Exploring current conduction mechanisms in 6 MeV $\text{Si}^{3+}$ ion irradiated Au/SiO2/beta-Ga2O3 metal-oxide-semiconductor devices

Abstract

Wide bandgap and cost-effective features place Ga2O3 as a viable candidate for various power electronic devices. Au/SiO2/beta-Ga2O3 metal-oxide-semiconductor devices are tested for radiation response with 6 MeV $\text{Si}^{3+}$ ions. The leakage current density is found to increase from $8.6\times 10^{-5} \mathrm{A}/\text{cm}^{2}$ (for pristine device) to $9.8\times 10^{-4}\mathrm{A}/\text{cm}^{2}$ (at $5\times 10^{16}\ \text{ions}/\text{cm}^{2}$ fluence) at −10 V. Various current conduction mechanisms are explored under gate and substrate injection in these devices.
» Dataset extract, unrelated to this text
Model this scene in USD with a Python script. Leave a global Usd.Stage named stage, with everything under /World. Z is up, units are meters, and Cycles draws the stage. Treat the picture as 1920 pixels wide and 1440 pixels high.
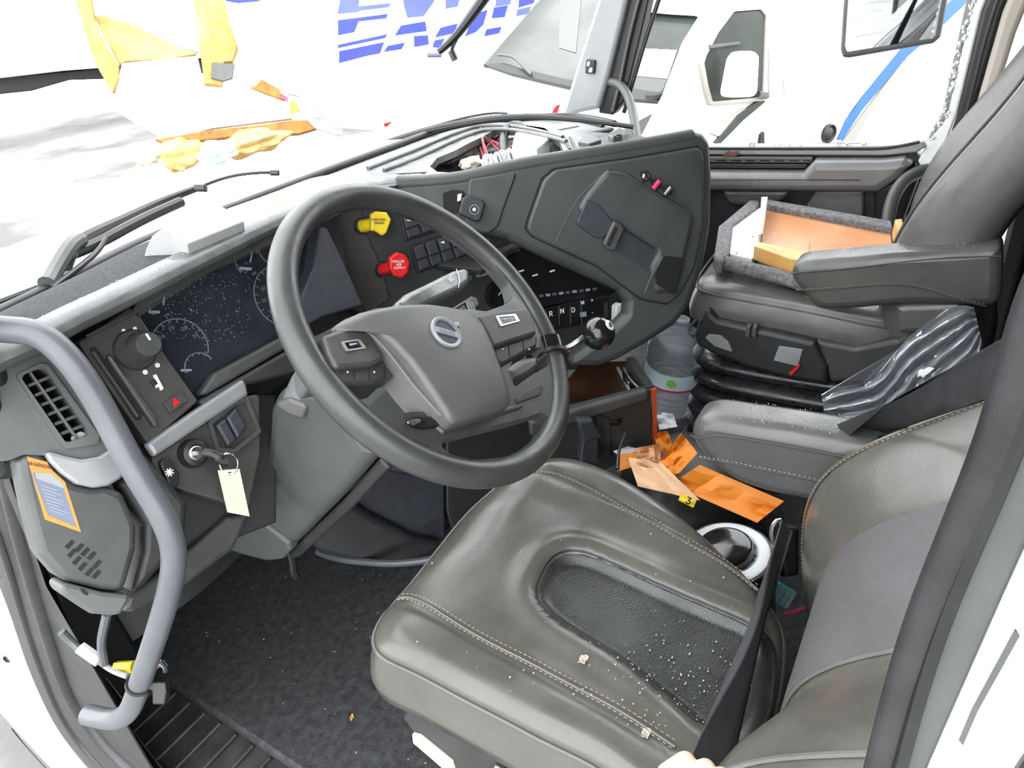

Under gate injection, the direct tunneling dominates at low voltage regime of 0 to −3 V at all fluences due to low SiO2 thickness $(\sim 10\ \text{nm})$. The Poole-Frenkel emission is quite dominant at $5\times 10^{16}\text{ions}/\text{cm}^{2}$ attributed to the increased number of trap states in SiO2, and the estimated shallow trap depth is 0.4 (pristine) to 0.2 eV (highest fluence) from the conduction band edge. The barrier height (BH) of SiO2/beta-Ga2O3 interface estimated from the Fowler-Nordheim tunneling under substrate injection is 2.52 eV for the pristine device and the BH is found to decrease to 1.83 eV at $1\times 10^{16}\ \text{ions}/\text{cm}^{2}$ fluence.